Institutional Stonewalling of Complaint Intake
When Mr. Taylor attempted to file a formal complaint at the Alternate Public Defender’s office, he was denied the ability to do so by Alternate Public Defender Julia Winn Dixon (#197678). Rather than process or escalate the complaint, Dixon blocked its submission outright, further compounding the procedural and ethical deprivation already inflicted by Mandel’s unexplained withdrawal.
Pattern of Silence Despite Formal Notification
Erika Anzoátegui was directly notified via CC in multiple formal communications that detailed:
- Attorney-client breakdowns;
- Improper document handling;
- Inability to challenge the conflict;
- Constitutional violations ongoing under the jurisdiction of her department.
Like other senior county officials—Ricardo García, Kathryn Barger, and George Gascón—Anzoátegui maintained complete silence, neither acknowledging the complaint nor referring it for review.

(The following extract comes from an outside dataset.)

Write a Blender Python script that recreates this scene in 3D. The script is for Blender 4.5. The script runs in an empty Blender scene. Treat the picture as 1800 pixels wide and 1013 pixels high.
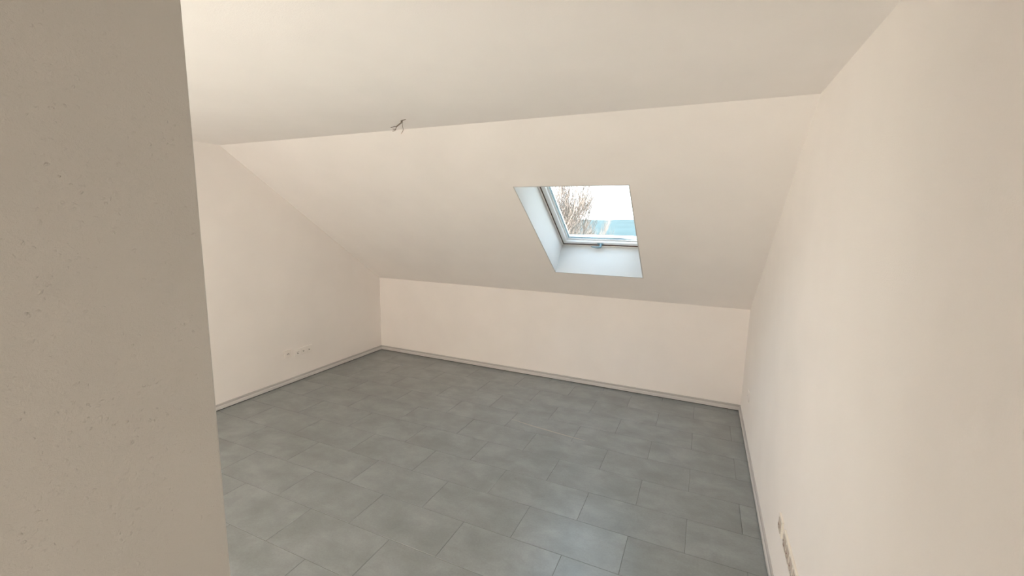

Why She Is Defendant #27 in the Dossier- Commanded a department that unlawfully terminated counsel without record, justification, or redress, leaving Mr. Taylor legally vulnerable during active proceedings.
- Failed to process or even permit the filing of a formal complaint, in violation of due process, client protection policies, and public accountability norms.
- Ignored direct, documented notice of misconduct by subordinates, refusing to respond even when CC’d in critical time-sensitive communications.
- Represents institutional complicity in the calculated abandonment of a pro se defendant, part of a coordinated pattern of silencing through withdrawal, confusion, and bureaucratic fencing.
> “Anzoátegui stood at the helm of the only office designed to speak when the Public Defender cannot. But when the conflict came, she chose the same silence. In the Dossier, she is the keeper of the alternate silence — the one that confirms the scheme, not corrects it.”